Exercise
Each entry must be reproduced precisely as it stands.

Start of Data to process

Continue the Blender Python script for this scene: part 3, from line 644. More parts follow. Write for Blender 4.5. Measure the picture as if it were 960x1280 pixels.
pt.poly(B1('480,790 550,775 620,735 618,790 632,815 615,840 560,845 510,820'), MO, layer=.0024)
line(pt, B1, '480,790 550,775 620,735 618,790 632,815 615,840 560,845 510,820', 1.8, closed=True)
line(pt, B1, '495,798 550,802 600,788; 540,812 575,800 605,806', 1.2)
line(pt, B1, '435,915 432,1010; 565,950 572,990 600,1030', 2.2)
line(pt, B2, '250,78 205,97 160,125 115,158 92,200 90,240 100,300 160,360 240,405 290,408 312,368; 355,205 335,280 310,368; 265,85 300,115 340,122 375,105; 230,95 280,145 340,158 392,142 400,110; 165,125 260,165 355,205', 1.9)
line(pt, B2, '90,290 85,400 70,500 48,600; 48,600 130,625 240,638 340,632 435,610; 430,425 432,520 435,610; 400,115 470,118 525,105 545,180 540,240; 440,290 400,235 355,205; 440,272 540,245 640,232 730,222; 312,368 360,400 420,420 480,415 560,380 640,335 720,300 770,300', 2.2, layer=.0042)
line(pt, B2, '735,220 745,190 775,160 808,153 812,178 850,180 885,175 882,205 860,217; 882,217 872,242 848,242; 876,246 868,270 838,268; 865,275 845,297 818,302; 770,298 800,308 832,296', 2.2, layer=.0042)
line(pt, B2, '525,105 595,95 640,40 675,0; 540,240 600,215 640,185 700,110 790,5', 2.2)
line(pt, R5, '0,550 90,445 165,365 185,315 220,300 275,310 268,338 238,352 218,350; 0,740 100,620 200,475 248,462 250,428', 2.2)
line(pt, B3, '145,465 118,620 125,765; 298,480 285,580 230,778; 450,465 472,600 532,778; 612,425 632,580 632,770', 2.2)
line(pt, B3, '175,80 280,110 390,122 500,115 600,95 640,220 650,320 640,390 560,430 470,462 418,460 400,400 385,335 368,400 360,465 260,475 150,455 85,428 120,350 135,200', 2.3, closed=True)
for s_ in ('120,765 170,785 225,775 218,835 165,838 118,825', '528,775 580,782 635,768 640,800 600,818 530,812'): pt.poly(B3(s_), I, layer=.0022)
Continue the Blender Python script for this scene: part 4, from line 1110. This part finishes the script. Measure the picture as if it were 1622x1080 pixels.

End of Data to process

Output
Continue the Blender Python script for this scene: part 3, from line 644. More parts follow. Write for Blender 4.5. Measure the picture as if it were 960x1280 pixels.
pt.poly(B1('480,790 550,775 620,735 618,790 632,815 615,840 560,845 510,820'), MO, layer=.0024)
line(pt, B1, '480,790 550,775 620,735 618,790 632,815 615,840 560,845 510,820', 1.8, closed=True)
line(pt, B1, '495,798 550,802 600,788; 540,812 575,800 605,806', 1.2)
line(pt, B1, '435,915 432,1010; 565,950 572,990 600,1030', 2.2)
line(pt, B2, '250,78 205,97 160,125 115,158 92,200 90,240 100,300 160,360 240,405 290,408 312,368; 355,205 335,280 310,368; 265,85 300,115 340,122 375,105; 230,95 280,145 340,158 392,142 400,110; 165,125 260,165 355,205', 1.9)
line(pt, B2, '90,290 85,400 70,500 48,600; 48,600 130,625 240,638 340,632 435,610; 430,425 432,520 435,610; 400,115 470,118 525,105 545,180 540,240; 440,290 400,235 355,205; 440,272 540,245 640,232 730,222; 312,368 360,400 420,420 480,415 560,380 640,335 720,300 770,300', 2.2, layer=.0042)
line(pt, B2, '735,220 745,190 775,160 808,153 812,178 850,180 885,175 882,205 860,217; 882,217 872,242 848,242; 876,246 868,270 838,268; 865,275 845,297 818,302; 770,298 800,308 832,296', 2.2, layer=.0042)
line(pt, B2, '525,105 595,95 640,40 675,0; 540,240 600,215 640,185 700,110 790,5', 2.2)
line(pt, R5, '0,550 90,445 165,365 185,315 220,300 275,310 268,338 238,352 218,350; 0,740 100,620 200,475 248,462 250,428', 2.2)
line(pt, B3, '145,465 118,620 125,765; 298,480 285,580 230,778; 450,465 472,600 532,778; 612,425 632,580 632,770', 2.2)
line(pt, B3, '175,80 280,110 390,122 500,115 600,95 640,220 650,320 640,390 560,430 470,462 418,460 400,400 385,335 368,400 360,465 260,475 150,455 85,428 120,350 135,200', 2.3, closed=True)
for s_ in ('120,765 170,785 225,775 218,835 165,838 118,825', '528,775 580,782 635,768 640,800 600,818 530,812'): pt.poly(B3(s_), I, layer=.0022)
Continue the Blender Python script for this scene: part 4, from line 1110. This part finishes the script. Measure the picture as if it were 1622x1080 pixels.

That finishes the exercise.